At the same time, according to Anita Chan, a labor activist writing for an organization called the Organic Consumers Association, “Wal-Mart miscalculated in thinking it could use the same anti-union tactics in China that it does around the world. If, like its main competitor in China, the giant European retailer Carrefour, Wal-Mart had welcomed in the ACFTU to establish union branches in Wal-Mart superstores, those union branches would not have challenged management. The process would have been similar to so many other workplace union branches set up by the ACFTU in foreign-funded enterprises that have sought management approval and cooperation to set up a union branch. Once an agreement was struck, management and the local union would have decided together on a mid-level PRC Chinese manager to serve as the union chair, without a union election.”
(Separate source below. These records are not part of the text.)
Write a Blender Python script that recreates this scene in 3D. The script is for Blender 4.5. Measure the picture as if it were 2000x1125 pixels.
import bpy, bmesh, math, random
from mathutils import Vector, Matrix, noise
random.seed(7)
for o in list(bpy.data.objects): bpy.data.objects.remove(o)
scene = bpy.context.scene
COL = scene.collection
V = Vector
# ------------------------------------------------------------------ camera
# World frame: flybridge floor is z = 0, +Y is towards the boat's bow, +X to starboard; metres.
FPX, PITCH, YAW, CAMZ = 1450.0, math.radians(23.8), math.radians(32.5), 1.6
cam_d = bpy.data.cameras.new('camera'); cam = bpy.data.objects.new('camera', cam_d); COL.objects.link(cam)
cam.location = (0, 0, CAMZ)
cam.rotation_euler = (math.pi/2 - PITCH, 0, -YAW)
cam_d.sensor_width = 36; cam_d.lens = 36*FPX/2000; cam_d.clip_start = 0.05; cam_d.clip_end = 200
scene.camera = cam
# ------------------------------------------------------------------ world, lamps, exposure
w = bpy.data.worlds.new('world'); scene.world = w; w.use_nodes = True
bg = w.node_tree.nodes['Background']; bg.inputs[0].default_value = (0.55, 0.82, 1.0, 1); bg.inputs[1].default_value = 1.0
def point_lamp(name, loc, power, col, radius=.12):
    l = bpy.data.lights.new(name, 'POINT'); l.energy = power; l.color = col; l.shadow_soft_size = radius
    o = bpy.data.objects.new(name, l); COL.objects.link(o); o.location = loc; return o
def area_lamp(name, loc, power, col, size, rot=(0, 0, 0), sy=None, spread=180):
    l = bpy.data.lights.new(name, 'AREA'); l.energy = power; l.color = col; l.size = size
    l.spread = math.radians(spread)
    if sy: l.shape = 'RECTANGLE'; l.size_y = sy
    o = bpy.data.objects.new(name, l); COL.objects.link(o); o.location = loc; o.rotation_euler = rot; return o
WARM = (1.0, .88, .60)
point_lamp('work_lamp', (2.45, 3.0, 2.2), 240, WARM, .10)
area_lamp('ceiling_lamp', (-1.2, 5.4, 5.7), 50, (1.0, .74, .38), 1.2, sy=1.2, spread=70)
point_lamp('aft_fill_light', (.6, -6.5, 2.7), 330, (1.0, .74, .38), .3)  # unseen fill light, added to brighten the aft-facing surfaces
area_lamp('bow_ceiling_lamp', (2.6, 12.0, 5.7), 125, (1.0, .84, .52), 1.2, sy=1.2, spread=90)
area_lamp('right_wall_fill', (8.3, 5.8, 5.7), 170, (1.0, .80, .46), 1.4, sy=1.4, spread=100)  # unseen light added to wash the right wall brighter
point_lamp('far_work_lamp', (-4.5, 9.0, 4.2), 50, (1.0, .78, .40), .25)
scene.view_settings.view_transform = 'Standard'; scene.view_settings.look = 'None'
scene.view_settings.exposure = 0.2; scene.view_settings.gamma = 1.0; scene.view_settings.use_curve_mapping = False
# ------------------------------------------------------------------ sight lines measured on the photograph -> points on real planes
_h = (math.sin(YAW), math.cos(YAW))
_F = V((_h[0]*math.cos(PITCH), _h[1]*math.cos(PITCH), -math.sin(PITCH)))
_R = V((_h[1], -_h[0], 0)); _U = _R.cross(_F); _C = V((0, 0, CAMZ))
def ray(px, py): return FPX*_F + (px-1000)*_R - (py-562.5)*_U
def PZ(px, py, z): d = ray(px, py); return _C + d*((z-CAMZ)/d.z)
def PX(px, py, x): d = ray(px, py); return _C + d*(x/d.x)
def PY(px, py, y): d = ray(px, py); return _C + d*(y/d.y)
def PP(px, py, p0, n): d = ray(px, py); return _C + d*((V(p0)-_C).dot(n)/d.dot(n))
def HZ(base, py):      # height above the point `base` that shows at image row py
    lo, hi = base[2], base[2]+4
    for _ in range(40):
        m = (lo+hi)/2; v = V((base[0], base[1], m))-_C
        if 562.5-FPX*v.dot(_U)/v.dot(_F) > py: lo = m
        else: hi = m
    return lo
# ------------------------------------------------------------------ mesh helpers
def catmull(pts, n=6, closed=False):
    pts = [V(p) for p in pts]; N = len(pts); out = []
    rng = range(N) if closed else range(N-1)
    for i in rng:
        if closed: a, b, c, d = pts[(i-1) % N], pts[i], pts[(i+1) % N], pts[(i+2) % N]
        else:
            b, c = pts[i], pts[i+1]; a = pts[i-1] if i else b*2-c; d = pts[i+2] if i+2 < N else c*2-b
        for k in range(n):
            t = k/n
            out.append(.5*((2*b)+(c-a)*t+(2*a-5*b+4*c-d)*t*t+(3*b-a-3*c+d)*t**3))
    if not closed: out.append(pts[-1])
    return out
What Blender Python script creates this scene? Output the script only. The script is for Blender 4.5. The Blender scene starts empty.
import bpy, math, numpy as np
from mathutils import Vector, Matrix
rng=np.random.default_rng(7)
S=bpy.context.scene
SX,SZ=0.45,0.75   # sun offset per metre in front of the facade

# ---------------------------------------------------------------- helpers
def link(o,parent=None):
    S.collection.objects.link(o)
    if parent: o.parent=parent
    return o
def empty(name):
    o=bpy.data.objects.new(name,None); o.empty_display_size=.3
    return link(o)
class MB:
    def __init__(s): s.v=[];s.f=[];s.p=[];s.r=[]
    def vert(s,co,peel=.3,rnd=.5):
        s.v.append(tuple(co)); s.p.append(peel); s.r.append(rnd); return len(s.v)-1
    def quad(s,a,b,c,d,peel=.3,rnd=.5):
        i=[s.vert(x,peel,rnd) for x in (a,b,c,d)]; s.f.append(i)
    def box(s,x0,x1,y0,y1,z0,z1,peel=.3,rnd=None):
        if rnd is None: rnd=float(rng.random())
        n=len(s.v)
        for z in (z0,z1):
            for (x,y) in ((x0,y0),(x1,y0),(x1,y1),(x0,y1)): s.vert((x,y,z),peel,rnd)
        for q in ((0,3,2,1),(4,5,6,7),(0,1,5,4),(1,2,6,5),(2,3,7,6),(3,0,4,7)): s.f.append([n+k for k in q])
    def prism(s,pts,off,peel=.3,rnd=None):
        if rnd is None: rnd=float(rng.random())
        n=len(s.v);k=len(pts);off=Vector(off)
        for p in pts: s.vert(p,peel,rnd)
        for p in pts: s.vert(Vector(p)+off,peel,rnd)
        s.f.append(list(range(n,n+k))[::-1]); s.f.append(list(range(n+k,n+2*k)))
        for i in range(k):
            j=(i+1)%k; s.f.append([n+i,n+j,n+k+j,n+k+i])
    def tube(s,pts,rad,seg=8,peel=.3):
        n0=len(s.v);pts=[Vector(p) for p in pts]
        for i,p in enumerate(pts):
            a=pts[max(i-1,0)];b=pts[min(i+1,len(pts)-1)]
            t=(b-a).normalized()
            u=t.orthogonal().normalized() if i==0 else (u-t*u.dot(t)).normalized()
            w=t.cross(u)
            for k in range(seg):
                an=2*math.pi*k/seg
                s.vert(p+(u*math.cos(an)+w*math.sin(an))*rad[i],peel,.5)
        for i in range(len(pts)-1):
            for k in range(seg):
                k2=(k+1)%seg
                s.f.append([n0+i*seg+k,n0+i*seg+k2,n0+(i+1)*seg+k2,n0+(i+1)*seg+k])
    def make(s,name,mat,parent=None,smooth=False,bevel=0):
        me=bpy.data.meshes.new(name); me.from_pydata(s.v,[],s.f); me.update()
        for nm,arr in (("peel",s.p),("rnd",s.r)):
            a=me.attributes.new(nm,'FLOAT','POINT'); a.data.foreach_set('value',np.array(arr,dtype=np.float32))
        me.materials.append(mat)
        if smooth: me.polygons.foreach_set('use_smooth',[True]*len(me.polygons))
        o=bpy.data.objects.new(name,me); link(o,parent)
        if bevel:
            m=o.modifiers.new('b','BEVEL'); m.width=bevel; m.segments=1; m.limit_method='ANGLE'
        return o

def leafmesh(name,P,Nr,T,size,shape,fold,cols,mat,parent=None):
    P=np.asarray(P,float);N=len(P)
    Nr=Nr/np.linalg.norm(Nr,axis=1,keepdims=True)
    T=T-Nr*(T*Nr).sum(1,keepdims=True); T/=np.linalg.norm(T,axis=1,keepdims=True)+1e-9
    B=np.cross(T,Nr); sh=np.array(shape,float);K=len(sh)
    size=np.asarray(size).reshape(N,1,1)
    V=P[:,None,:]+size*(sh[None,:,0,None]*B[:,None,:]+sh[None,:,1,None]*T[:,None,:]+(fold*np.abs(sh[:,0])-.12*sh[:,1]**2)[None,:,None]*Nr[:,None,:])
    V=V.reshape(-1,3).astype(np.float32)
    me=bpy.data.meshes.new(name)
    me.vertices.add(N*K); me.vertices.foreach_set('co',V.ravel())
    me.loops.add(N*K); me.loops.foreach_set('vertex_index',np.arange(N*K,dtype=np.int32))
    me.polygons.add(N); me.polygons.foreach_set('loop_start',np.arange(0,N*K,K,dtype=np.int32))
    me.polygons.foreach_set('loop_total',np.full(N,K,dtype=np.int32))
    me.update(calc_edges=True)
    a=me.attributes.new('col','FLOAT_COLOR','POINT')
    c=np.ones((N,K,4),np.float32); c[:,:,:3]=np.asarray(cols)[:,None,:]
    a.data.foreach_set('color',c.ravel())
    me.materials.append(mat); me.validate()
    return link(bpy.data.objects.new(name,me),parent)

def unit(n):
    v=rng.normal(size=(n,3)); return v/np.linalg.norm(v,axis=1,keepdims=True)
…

When Wal-Mart refused to let the AFCTU into its stores, Chan writes, union leaders were simply stumped. For a long period, she writes, the federation tried to get Wal-Mart to cooperate so that a top-down union branch could be introduced. The local union in Nanjing went to one Wal-Mart superstore 26 times and wasn’t even granted a meeting with a store manager.
Finally, “the ACFTU made a series of unprecedented moves. For the first time the ACFTU openly threatened to take a foreign company to court for violating China's trade union law by barring the union.”
Wal-Mart, the American labor lawyer said, eventually realized it had no choice. Because they had to follow Chinese law, there is no mechanism to oppose the union. The company knuckled under.
At that, it’s difficult to know how much progress a labor federation as tame as the AFCTU will make at Wal-Mart. But one thing is certain. Wal-Mart is only the first of many multinationals that will be signing up. It is what Hu Jintao wants, and it is what he is going to get.
“Hu right now is emphasizing more stability, benefits and the rights of the bottom sector of society,” the China scholar says. “For me, Hu is trying to clean up the mess left by Jiang Zemin.”